“La escuela no sirve para nada”

Los crímenes más grandes de la historia nacional e internacional, los saqueos más suculentos, los desfalcos más atrevidos, los mayores actos de corrupción y las redes más poderosas del narcotráfico y del contrabando han sido perpetrados por personas muy inteligentes, sagaces y hábiles; como decimos popularmente: grandes cerebros, cabezas muy bien puestas.
Podríamos recordar robos monumentales en el mundo que la historia registra entre “los mejores”: el robo al Banco de Bagdad en marzo de 2003 en Estados Unidos, el robo al Banco Central de Fortaleza en agosto de 2005 en Brasil, el asalto a la joyería Harry Wiston en diciembre de 2008 en París, y como estos, muchos otros. En materia de corrupción basta con repasar el caso del expresidente de Túnez Zine El Abidine Ban Ali; el sonadísimo caso de la FIFA; Petrobras en Brasil; o también el caso del expresidente Ricardo Martinelli en Panamá, y la lista es bastante extensa.

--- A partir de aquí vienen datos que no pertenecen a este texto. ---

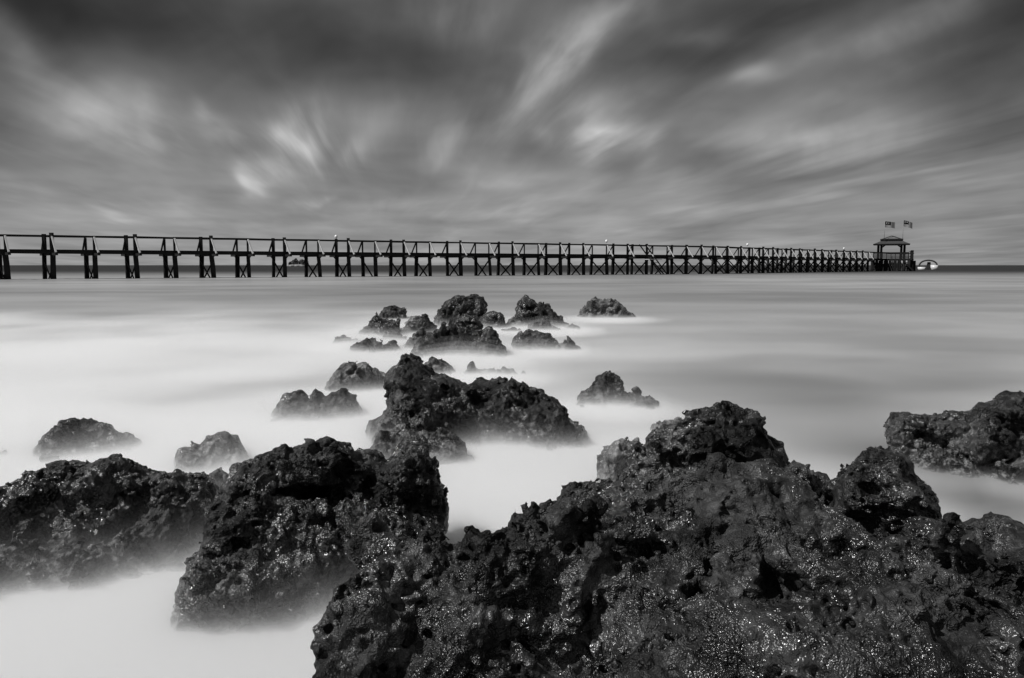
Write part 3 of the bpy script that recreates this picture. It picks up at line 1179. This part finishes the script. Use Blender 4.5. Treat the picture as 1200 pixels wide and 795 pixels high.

En Colombia la situación no es diferente en materia de corrupción: Reficar en Cartagena, el cartel de la hemofilia en Bolívar, los desfalcos al Programa de Alimentación Escolar (PAE), Interbolsa, SaludCoop y Odebrecht. Y en materia de atracos, robos y asaltos mencionaría el del Banco de la República en Valledupar, el desfalco a la caja vocacional a manos de un alto jerarca de la Iglesia y el robo de los 13,5 millones de dólares del tesoro nacional depositado en el Chase Manhattan Bank en Londres a manos del connotado economista Roberto Soto Prieto.
En este recorrido por hechos delictuosos es posible identificar un común denominador, y es que sus protagonistas han sido personajes de gran talla intelectual; todos poseen abundantes méritos académicos y, algunos, hasta reconocimientos científicos. Philippe Perrenoud, un revolucionario sociólogo suizo experto en temas de pedagogía de la enseñanza, luego del impresionante ataque a las Torres Gemelas en Estados Unidos, escribió un importante artículo denominado “La escuela no sirve para nada”. Su motivación fundamental es que siendo Osama bin Laden un erudito ingeniero civil que adquirió sus conocimientos en la escuela, los usó para perpetrar este monumental crimen que acabó con la vida de más de 3.000 personas aquel 11 de septiembre de 2001 en el World Trade Center.
Quiero provocar la reflexión en quienes movilizamos la escuela, pero también en quienes la otean con alguna distancia. Agradezco al sociólogo por su interesante y polémico artículo, ya que posibilita una reflexión para nada superficial que nos sumerge en el ADN de la escuela. Para el propósito que me ocupa, solo formularé algunas preguntas que encausan mi reflexión y, quizá, la discusión colectiva. Al final me atreveré a dejar solo una primera impresión, aunque continuaré con mi discernimiento.
¿Cuál es la misión primaria de la escuela? ¿Quién debe asumir la responsabilidad formativa por actos como los referidos? ¿Hasta dónde llega la responsabilidad del Estado y qué diferencia hay con la de la escuela? ¿Qué responsabilidad tiene la escuela cuando sus egresados son delincuentes? ¿Cuáles son los linderos de responsabilidad entre la sociedad, el Estado, la familia y la escuela?
En lo personal y para abrir la discusión, debo decir que si bien es cierto que la escuela se equivoca en la persona de sus maestros y sus directivos, no es menos cierto que dicha equivocación no es suficiente para engendrar a un delincuente —seguramente un ser humano signado por algunas heridas que permanecerán de por vida, lo cual es lamentable—, porque de la escuela y de los maestros, con algunas excepciones, casi siempre quedan bellas lecciones.
Pero cuando estamos ante un ser humano que ha renunciado totalmente a los códigos de la ética, los valores y la dignidad humana, y se ha convertido en un ser humano moralmente indeseable, seguro estoy de que hasta allí no alcanza la escuela, aunque así se lo propusiera. Estas responsabilidades, estas culpas, hay que hurgarlas en escenarios de vida de mayor intensidad y de mayor influencia. Sin embargo, es cierto que la escuela no ha logrado en dicha persona el sano equilibrio de sus descompensaciones, es decir, no las ha generado, pero tampoco las ha intervenido y contrarrestado con satisfacción. Y acá tenemos una gran tarea.